BEGIN RECORD EXTRACTS
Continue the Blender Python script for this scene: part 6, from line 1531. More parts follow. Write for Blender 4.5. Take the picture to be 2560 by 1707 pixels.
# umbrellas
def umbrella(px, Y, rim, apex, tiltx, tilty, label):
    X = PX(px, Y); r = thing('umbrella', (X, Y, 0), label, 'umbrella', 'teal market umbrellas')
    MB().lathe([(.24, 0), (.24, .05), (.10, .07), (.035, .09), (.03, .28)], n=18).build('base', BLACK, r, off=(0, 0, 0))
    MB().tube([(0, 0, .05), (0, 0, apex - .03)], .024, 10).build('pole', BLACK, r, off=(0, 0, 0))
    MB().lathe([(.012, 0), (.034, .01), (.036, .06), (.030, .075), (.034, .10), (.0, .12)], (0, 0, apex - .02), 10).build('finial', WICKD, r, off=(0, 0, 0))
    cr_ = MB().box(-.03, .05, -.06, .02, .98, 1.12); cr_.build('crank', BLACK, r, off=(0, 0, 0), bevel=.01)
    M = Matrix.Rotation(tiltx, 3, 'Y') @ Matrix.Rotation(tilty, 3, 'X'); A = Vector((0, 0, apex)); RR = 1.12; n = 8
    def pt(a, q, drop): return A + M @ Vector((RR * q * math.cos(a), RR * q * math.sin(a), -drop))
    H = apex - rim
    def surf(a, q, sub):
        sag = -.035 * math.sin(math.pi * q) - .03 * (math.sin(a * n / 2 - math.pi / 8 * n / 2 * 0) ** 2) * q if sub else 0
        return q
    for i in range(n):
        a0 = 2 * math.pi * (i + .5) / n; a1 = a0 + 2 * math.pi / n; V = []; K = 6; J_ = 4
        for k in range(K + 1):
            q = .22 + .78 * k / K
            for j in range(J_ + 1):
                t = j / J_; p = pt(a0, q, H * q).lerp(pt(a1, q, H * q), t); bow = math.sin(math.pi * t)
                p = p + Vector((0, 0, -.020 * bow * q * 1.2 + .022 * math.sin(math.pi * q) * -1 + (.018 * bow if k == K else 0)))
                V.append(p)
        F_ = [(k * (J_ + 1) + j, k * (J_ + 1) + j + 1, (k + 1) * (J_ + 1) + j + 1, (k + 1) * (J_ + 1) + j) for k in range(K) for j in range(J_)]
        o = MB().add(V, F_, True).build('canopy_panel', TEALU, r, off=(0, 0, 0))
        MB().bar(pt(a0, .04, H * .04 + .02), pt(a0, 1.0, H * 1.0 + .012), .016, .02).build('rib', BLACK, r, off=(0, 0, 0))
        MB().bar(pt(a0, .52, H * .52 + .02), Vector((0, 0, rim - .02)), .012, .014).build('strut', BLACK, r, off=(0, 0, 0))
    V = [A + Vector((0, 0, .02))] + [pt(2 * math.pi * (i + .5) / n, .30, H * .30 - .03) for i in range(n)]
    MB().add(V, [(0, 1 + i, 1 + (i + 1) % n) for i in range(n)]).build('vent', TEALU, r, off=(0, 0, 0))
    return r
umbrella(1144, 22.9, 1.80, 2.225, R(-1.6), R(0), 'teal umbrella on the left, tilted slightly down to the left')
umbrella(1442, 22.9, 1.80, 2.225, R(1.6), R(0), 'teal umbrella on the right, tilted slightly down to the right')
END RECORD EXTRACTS
BEGIN RECORD EXTRACTS
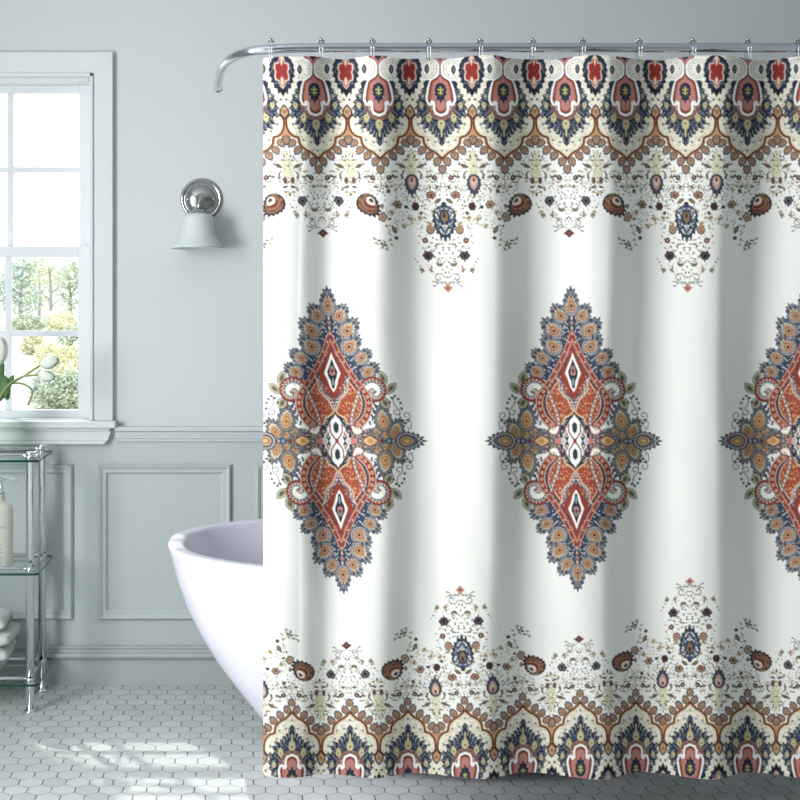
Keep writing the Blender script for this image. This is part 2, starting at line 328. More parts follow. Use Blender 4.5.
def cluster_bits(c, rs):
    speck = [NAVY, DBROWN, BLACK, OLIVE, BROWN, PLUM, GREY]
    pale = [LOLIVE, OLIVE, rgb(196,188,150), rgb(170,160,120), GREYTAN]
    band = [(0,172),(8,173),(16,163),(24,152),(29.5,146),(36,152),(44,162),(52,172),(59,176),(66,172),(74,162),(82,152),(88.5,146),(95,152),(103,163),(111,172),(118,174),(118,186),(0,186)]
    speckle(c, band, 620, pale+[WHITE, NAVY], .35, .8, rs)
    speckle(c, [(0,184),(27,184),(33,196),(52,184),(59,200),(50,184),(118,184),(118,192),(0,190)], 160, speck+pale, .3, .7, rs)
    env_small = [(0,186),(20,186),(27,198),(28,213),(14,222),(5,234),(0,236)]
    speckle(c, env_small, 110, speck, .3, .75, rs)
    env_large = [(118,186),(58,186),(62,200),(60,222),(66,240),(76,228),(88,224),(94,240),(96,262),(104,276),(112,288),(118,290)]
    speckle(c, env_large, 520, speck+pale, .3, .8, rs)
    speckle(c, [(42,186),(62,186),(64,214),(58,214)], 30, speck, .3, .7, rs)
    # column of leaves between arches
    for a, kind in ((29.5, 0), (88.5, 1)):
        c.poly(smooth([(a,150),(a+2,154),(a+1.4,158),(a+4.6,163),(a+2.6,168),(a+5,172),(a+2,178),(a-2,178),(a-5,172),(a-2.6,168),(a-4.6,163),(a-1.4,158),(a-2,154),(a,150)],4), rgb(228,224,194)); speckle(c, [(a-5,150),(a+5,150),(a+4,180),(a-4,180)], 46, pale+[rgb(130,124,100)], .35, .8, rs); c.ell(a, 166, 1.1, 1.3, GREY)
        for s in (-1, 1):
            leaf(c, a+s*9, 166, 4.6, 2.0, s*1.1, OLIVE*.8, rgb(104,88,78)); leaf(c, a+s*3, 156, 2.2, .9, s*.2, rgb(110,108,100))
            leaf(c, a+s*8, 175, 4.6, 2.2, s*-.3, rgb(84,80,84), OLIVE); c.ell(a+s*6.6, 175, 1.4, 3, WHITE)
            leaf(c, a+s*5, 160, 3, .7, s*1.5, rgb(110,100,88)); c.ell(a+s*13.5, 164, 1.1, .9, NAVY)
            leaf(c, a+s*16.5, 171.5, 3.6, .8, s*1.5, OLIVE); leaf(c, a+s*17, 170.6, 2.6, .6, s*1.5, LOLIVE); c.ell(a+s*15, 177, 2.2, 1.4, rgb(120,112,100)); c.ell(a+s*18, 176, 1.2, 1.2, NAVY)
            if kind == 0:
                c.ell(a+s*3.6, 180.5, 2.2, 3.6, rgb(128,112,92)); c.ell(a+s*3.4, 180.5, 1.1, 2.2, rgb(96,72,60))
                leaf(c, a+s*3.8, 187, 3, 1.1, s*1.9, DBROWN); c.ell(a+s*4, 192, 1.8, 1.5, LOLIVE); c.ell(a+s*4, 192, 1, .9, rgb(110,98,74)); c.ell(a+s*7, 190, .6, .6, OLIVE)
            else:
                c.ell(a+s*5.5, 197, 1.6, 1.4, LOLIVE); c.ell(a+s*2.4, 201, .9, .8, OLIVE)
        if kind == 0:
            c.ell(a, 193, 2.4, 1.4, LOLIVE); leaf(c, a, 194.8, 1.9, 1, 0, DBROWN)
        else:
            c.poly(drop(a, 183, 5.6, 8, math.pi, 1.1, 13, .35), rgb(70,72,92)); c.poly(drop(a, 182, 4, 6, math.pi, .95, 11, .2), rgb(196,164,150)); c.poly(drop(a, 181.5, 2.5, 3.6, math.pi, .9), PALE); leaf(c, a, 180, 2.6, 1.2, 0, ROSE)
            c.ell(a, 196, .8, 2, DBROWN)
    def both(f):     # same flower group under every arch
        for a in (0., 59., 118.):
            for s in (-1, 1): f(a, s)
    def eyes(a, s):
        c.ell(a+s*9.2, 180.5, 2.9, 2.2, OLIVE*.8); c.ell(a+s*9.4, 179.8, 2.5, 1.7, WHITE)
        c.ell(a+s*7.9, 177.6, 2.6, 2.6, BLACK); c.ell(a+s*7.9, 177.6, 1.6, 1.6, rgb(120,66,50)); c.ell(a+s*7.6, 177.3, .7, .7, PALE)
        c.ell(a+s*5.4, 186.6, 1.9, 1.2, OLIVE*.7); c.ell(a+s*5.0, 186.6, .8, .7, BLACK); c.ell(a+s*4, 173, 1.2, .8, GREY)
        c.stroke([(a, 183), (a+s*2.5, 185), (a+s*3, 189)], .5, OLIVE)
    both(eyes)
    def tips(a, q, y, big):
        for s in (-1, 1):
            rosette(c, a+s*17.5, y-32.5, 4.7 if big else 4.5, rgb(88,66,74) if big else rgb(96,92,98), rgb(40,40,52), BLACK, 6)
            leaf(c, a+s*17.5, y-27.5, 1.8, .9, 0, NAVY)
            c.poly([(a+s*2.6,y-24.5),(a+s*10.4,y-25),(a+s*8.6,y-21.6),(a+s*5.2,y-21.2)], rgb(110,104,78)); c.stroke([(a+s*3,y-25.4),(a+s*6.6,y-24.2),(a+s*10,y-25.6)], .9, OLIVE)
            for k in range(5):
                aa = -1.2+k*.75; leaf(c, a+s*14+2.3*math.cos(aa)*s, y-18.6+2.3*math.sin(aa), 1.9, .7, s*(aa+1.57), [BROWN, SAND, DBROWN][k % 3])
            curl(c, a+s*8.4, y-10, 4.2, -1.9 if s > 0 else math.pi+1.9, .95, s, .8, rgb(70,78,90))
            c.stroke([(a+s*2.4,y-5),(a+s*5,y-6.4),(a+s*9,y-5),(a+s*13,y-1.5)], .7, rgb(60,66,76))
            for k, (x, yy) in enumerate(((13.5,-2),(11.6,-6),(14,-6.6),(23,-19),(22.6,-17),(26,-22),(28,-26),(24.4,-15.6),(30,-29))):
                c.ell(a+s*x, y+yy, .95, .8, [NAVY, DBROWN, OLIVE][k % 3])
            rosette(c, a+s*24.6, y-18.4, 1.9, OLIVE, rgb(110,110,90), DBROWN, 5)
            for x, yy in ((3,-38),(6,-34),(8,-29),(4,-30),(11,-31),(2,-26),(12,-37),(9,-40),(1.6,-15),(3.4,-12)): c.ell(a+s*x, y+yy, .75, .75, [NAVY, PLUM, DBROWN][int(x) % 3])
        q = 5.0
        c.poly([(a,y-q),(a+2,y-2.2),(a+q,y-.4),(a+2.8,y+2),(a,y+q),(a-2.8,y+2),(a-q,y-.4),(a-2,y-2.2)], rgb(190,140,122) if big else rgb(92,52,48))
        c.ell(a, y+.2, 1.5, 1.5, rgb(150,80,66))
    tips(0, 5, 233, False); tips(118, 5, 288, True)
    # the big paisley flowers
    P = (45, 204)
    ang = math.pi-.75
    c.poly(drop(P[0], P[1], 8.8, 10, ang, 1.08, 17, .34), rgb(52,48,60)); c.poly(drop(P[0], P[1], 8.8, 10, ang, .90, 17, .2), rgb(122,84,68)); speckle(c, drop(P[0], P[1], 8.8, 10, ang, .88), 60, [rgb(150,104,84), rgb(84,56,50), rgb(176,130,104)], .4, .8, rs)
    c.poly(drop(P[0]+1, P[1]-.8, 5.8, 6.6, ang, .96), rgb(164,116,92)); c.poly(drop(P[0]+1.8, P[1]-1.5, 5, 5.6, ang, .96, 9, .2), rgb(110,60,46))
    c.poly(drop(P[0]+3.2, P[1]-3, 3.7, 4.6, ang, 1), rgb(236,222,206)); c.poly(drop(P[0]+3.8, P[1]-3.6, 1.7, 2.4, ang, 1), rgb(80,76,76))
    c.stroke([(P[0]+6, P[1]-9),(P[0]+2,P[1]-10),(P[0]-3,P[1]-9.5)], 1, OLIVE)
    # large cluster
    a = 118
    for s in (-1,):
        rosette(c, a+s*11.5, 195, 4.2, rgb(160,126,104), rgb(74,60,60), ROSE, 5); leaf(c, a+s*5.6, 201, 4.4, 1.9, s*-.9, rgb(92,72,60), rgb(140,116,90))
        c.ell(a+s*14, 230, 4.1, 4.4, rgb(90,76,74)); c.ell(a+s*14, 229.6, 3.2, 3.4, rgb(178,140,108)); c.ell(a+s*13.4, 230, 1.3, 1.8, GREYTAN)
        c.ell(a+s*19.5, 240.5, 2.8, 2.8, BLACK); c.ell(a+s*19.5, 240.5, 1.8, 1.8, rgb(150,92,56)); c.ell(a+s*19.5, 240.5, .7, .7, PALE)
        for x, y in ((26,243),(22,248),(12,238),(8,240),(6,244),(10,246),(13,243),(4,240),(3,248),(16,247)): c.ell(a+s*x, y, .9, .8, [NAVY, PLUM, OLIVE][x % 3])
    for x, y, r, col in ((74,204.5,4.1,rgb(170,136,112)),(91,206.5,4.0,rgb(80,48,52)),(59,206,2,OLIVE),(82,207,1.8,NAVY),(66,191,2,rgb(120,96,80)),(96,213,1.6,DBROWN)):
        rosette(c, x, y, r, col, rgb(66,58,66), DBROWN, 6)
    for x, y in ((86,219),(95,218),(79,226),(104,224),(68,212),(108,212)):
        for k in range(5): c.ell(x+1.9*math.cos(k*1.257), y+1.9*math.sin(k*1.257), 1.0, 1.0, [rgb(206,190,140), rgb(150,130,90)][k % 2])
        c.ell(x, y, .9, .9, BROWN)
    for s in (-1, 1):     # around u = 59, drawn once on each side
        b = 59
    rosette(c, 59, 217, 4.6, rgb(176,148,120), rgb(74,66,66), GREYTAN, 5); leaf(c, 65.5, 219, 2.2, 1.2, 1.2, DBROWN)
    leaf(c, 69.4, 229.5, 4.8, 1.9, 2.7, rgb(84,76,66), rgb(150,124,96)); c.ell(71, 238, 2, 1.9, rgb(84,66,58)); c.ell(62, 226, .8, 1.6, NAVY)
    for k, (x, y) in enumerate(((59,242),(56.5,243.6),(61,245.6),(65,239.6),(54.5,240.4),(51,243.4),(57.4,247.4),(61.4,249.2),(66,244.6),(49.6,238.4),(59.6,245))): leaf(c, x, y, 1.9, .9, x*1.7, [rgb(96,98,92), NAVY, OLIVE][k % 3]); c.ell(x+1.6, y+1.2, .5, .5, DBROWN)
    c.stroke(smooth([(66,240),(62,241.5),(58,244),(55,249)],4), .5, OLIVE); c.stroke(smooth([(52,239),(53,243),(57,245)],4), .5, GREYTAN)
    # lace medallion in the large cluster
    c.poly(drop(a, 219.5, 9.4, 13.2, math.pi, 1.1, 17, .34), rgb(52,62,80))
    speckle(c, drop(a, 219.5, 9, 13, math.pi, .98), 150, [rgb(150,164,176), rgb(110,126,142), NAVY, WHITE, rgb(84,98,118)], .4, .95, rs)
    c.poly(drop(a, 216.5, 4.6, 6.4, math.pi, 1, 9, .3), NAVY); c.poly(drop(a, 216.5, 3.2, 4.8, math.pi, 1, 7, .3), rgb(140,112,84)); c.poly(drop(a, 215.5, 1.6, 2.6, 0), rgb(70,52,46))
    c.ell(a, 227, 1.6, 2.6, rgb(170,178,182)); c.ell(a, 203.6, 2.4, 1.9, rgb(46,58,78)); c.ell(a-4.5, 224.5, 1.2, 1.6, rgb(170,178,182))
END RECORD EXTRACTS
▶ _WORK REQUIRED_
Pick out every line with the string "part" and copy it.

▶ _SOLUTION_
Continue the Blender Python script for this scene: part 6, from line 1531. More parts follow. Write for Blender 4.5. Take the picture to be 2560 by 1707 pixels.
Keep writing the Blender script for this image. This is part 2, starting at line 328. More parts follow. Use Blender 4.5.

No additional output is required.